10 Responses to (Yet another) Billy built-in

  1. Maddy says:

    This really makes Billy special! I’ll try it as well but I just don’t get how you took the supporting frame off, as it looks you did in the very first picture!

    • I didn’t take anything off, the first picture comes last in the sequence, so actually it should be the last picture. The supporting frame was covered with drywalling, if that’s what you are wondering.

  2. Truffy says:

    if really interested in hiding the holes, a magic marker (or white-out, in this case) swabbed inside the holes will mask those glaring edges.

  3. billyhacker says:

    Same question as Pierre-Eric. How did you conceal the peg holes?

  4. flexluthor says:

    Very good question: how did you hide holes that are one the side of each pane?

  5. Pierre-Eric says:


    Very good work. I have a question: how do you mask the holes inside each panel?

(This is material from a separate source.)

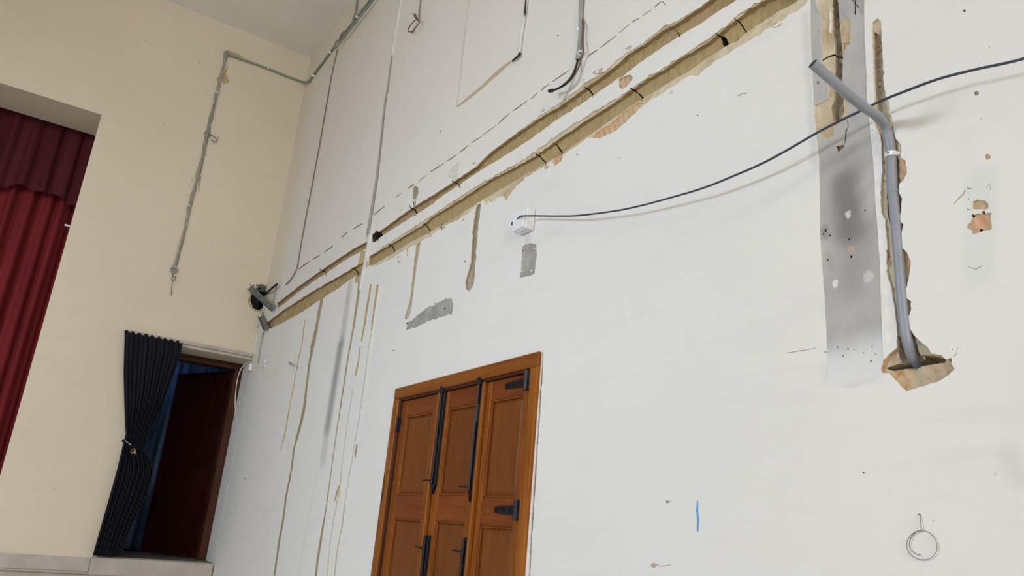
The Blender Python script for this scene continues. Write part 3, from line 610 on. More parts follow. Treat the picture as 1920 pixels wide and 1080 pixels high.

    Thank you for the answer.

  6. Anonymous says:

    Wow Wow wow ! good job!

  7. Anonymous says:

    Nice job! :)

  8. Anonymous says:

    This is awesome. I wish I was confident enough to do the drywalling. Great hack

  9. Keter says:

    I am planning an entire wall done this way, and instead of using the included fiberboard backing, which never lies quite flat and screams “prefab”…I intend to back them with thin panels of the same single-side-veneer plywood I used to panel the opposing wall. In the installation above, I think I would have used painted drywall as a backing.